## Prompt
Copy out the material below in full, but not its images.

## Data provided
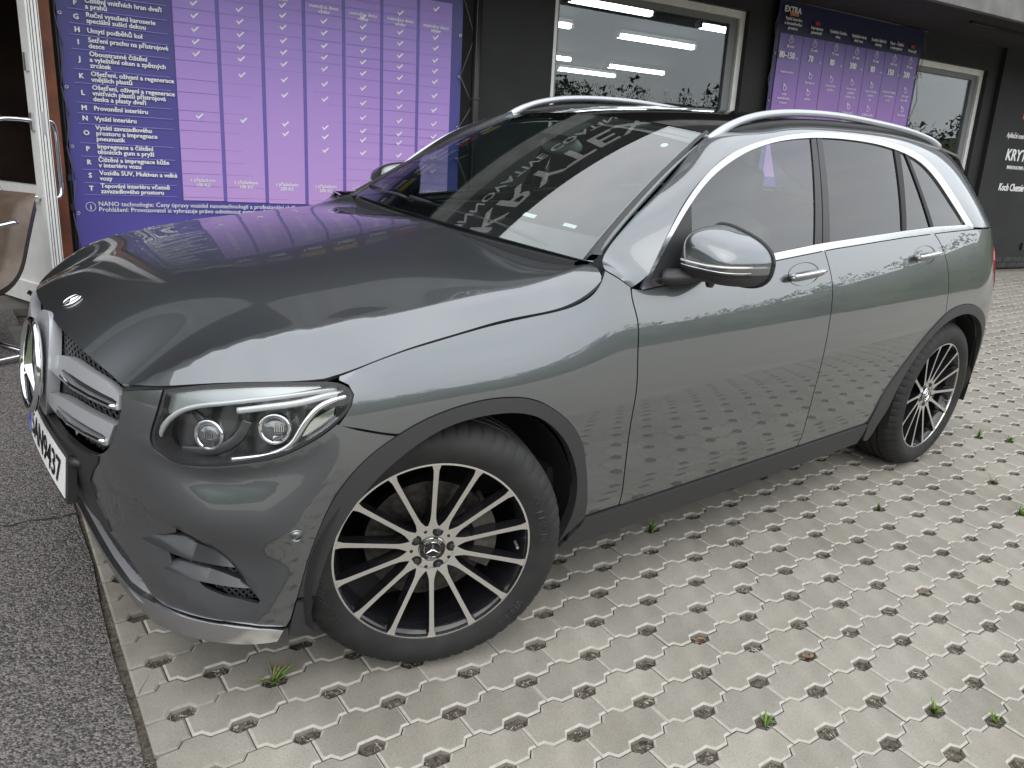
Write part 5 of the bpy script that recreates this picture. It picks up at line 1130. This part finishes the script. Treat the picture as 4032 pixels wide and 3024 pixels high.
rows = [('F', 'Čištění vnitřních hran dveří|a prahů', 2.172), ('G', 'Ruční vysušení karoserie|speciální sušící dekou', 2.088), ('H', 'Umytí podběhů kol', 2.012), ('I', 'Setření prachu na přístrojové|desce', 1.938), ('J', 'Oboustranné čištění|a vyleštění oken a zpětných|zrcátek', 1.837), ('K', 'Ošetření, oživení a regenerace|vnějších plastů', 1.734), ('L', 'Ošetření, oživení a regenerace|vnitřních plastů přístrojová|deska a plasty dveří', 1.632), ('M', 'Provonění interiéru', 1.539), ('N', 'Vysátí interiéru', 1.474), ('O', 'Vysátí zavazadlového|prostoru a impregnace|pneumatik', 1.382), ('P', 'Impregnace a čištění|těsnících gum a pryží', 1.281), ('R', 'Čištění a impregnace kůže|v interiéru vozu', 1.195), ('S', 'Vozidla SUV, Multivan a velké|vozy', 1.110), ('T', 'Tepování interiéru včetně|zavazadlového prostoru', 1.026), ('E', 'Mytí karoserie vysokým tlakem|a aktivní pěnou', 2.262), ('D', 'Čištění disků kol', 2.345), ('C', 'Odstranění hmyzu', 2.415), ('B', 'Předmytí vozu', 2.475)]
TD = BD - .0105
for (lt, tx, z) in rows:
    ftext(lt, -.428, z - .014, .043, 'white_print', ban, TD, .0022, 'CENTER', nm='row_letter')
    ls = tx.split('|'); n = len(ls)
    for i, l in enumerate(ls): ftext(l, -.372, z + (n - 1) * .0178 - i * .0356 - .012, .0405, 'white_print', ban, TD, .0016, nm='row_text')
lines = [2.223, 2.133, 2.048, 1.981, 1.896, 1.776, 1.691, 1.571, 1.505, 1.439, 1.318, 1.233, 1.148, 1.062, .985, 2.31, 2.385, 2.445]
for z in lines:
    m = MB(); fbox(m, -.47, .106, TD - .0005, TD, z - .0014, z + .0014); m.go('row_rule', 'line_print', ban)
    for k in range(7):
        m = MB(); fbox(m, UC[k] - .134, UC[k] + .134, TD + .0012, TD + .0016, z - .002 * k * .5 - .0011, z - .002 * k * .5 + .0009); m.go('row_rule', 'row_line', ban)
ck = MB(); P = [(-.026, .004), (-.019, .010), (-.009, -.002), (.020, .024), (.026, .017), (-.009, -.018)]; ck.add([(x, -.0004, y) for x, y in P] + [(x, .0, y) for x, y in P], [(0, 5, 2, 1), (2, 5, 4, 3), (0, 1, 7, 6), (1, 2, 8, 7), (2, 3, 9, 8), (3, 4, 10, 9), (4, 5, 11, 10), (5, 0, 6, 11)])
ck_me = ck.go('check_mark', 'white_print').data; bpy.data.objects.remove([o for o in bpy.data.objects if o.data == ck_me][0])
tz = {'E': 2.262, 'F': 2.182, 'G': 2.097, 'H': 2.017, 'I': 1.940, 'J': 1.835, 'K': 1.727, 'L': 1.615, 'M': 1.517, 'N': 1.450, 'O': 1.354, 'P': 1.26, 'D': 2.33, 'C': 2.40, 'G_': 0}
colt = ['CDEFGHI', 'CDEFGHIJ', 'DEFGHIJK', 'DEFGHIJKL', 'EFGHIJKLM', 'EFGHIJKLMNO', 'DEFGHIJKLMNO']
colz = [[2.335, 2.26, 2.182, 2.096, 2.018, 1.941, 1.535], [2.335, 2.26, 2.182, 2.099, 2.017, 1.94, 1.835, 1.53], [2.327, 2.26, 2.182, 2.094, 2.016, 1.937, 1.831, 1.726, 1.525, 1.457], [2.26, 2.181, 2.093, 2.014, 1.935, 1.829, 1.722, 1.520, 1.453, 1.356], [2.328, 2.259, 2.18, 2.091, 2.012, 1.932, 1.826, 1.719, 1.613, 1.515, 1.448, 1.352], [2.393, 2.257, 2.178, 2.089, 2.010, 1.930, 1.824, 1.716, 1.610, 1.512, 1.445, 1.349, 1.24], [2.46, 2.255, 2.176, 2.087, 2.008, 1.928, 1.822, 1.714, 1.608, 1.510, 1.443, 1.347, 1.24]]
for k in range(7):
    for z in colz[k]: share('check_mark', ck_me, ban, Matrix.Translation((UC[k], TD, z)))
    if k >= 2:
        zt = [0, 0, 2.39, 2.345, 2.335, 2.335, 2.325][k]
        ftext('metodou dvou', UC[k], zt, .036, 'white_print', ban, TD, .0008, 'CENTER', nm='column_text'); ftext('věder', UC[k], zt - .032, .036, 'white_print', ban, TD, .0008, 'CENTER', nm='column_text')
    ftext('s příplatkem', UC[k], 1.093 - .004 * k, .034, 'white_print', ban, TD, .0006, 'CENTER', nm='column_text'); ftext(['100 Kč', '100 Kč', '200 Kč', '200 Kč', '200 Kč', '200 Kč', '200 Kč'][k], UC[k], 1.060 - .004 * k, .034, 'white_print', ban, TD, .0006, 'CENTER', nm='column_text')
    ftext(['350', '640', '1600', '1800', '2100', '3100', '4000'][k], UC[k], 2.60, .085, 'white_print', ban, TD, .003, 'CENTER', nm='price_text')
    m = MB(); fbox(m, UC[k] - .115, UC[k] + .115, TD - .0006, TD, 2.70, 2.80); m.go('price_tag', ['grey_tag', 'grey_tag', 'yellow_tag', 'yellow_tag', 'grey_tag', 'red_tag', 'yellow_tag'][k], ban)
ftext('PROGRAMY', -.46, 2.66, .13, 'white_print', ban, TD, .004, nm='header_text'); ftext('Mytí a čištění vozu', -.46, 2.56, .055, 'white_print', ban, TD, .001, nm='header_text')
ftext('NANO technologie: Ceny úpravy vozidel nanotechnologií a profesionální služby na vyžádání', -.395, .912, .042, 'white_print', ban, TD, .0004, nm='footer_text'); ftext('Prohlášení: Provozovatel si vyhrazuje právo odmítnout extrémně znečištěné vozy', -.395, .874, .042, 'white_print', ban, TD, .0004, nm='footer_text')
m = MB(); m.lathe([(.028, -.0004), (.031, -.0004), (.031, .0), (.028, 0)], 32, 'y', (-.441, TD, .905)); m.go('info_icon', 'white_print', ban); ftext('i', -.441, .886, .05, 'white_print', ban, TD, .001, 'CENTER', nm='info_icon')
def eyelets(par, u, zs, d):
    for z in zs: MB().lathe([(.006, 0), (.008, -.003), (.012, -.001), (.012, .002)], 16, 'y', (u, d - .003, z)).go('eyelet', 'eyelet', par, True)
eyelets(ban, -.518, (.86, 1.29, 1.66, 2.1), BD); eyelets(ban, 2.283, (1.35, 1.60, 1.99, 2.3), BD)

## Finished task
Write part 5 of the bpy script that recreates this picture. It picks up at line 1130. This part finishes the script. Treat the picture as 4032 pixels wide and 3024 pixels high.
rows = [('F', 'Čištění vnitřních hran dveří|a prahů', 2.172), ('G', 'Ruční vysušení karoserie|speciální sušící dekou', 2.088), ('H', 'Umytí podběhů kol', 2.012), ('I', 'Setření prachu na přístrojové|desce', 1.938), ('J', 'Oboustranné čištění|a vyleštění oken a zpětných|zrcátek', 1.837), ('K', 'Ošetření, oživení a regenerace|vnějších plastů', 1.734), ('L', 'Ošetření, oživení a regenerace|vnitřních plastů přístrojová|deska a plasty dveří', 1.632), ('M', 'Provonění interiéru', 1.539), ('N', 'Vysátí interiéru', 1.474), ('O', 'Vysátí zavazadlového|prostoru a impregnace|pneumatik', 1.382), ('P', 'Impregnace a čištění|těsnících gum a pryží', 1.281), ('R', 'Čištění a impregnace kůže|v interiéru vozu', 1.195), ('S', 'Vozidla SUV, Multivan a velké|vozy', 1.110), ('T', 'Tepování interiéru včetně|zavazadlového prostoru', 1.026), ('E', 'Mytí karoserie vysokým tlakem|a aktivní pěnou', 2.262), ('D', 'Čištění disků kol', 2.345), ('C', 'Odstranění hmyzu', 2.415), ('B', 'Předmytí vozu', 2.475)]
TD = BD - .0105
for (lt, tx, z) in rows:
    ftext(lt, -.428, z - .014, .043, 'white_print', ban, TD, .0022, 'CENTER', nm='row_letter')
    ls = tx.split('|'); n = len(ls)
    for i, l in enumerate(ls): ftext(l, -.372, z + (n - 1) * .0178 - i * .0356 - .012, .0405, 'white_print', ban, TD, .0016, nm='row_text')
lines = [2.223, 2.133, 2.048, 1.981, 1.896, 1.776, 1.691, 1.571, 1.505, 1.439, 1.318, 1.233, 1.148, 1.062, .985, 2.31, 2.385, 2.445]
for z in lines:
    m = MB(); fbox(m, -.47, .106, TD - .0005, TD, z - .0014, z + .0014); m.go('row_rule', 'line_print', ban)
    for k in range(7):
        m = MB(); fbox(m, UC[k] - .134, UC[k] + .134, TD + .0012, TD + .0016, z - .002 * k * .5 - .0011, z - .002 * k * .5 + .0009); m.go('row_rule', 'row_line', ban)
ck = MB(); P = [(-.026, .004), (-.019, .010), (-.009, -.002), (.020, .024), (.026, .017), (-.009, -.018)]; ck.add([(x, -.0004, y) for x, y in P] + [(x, .0, y) for x, y in P], [(0, 5, 2, 1), (2, 5, 4, 3), (0, 1, 7, 6), (1, 2, 8, 7), (2, 3, 9, 8), (3, 4, 10, 9), (4, 5, 11, 10), (5, 0, 6, 11)])
ck_me = ck.go('check_mark', 'white_print').data; bpy.data.objects.remove([o for o in bpy.data.objects if o.data == ck_me][0])
tz = {'E': 2.262, 'F': 2.182, 'G': 2.097, 'H': 2.017, 'I': 1.940, 'J': 1.835, 'K': 1.727, 'L': 1.615, 'M': 1.517, 'N': 1.450, 'O': 1.354, 'P': 1.26, 'D': 2.33, 'C': 2.40, 'G_': 0}
colt = ['CDEFGHI', 'CDEFGHIJ', 'DEFGHIJK', 'DEFGHIJKL', 'EFGHIJKLM', 'EFGHIJKLMNO', 'DEFGHIJKLMNO']
colz = [[2.335, 2.26, 2.182, 2.096, 2.018, 1.941, 1.535], [2.335, 2.26, 2.182, 2.099, 2.017, 1.94, 1.835, 1.53], [2.327, 2.26, 2.182, 2.094, 2.016, 1.937, 1.831, 1.726, 1.525, 1.457], [2.26, 2.181, 2.093, 2.014, 1.935, 1.829, 1.722, 1.520, 1.453, 1.356], [2.328, 2.259, 2.18, 2.091, 2.012, 1.932, 1.826, 1.719, 1.613, 1.515, 1.448, 1.352], [2.393, 2.257, 2.178, 2.089, 2.010, 1.930, 1.824, 1.716, 1.610, 1.512, 1.445, 1.349, 1.24], [2.46, 2.255, 2.176, 2.087, 2.008, 1.928, 1.822, 1.714, 1.608, 1.510, 1.443, 1.347, 1.24]]
for k in range(7):
    for z in colz[k]: share('check_mark', ck_me, ban, Matrix.Translation((UC[k], TD, z)))
    if k >= 2:
        zt = [0, 0, 2.39, 2.345, 2.335, 2.335, 2.325][k]
        ftext('metodou dvou', UC[k], zt, .036, 'white_print', ban, TD, .0008, 'CENTER', nm='column_text'); ftext('věder', UC[k], zt - .032, .036, 'white_print', ban, TD, .0008, 'CENTER', nm='column_text')
    ftext('s příplatkem', UC[k], 1.093 - .004 * k, .034, 'white_print', ban, TD, .0006, 'CENTER', nm='column_text'); ftext(['100 Kč', '100 Kč', '200 Kč', '200 Kč', '200 Kč', '200 Kč', '200 Kč'][k], UC[k], 1.060 - .004 * k, .034, 'white_print', ban, TD, .0006, 'CENTER', nm='column_text')
    ftext(['350', '640', '1600', '1800', '2100', '3100', '4000'][k], UC[k], 2.60, .085, 'white_print', ban, TD, .003, 'CENTER', nm='price_text')
    m = MB(); fbox(m, UC[k] - .115, UC[k] + .115, TD - .0006, TD, 2.70, 2.80); m.go('price_tag', ['grey_tag', 'grey_tag', 'yellow_tag', 'yellow_tag', 'grey_tag', 'red_tag', 'yellow_tag'][k], ban)
ftext('PROGRAMY', -.46, 2.66, .13, 'white_print', ban, TD, .004, nm='header_text'); ftext('Mytí a čištění vozu', -.46, 2.56, .055, 'white_print', ban, TD, .001, nm='header_text')
ftext('NANO technologie: Ceny úpravy vozidel nanotechnologií a profesionální služby na vyžádání', -.395, .912, .042, 'white_print', ban, TD, .0004, nm='footer_text'); ftext('Prohlášení: Provozovatel si vyhrazuje právo odmítnout extrémně znečištěné vozy', -.395, .874, .042, 'white_print', ban, TD, .0004, nm='footer_text')
m = MB(); m.lathe([(.028, -.0004), (.031, -.0004), (.031, .0), (.028, 0)], 32, 'y', (-.441, TD, .905)); m.go('info_icon', 'white_print', ban); ftext('i', -.441, .886, .05, 'white_print', ban, TD, .001, 'CENTER', nm='info_icon')
def eyelets(par, u, zs, d):
    for z in zs: MB().lathe([(.006, 0), (.008, -.003), (.012, -.001), (.012, .002)], 16, 'y', (u, d - .003, z)).go('eyelet', 'eyelet', par, True)
eyelets(ban, -.518, (.86, 1.29, 1.66, 2.1), BD); eyelets(ban, 2.283, (1.35, 1.60, 1.99, 2.3), BD)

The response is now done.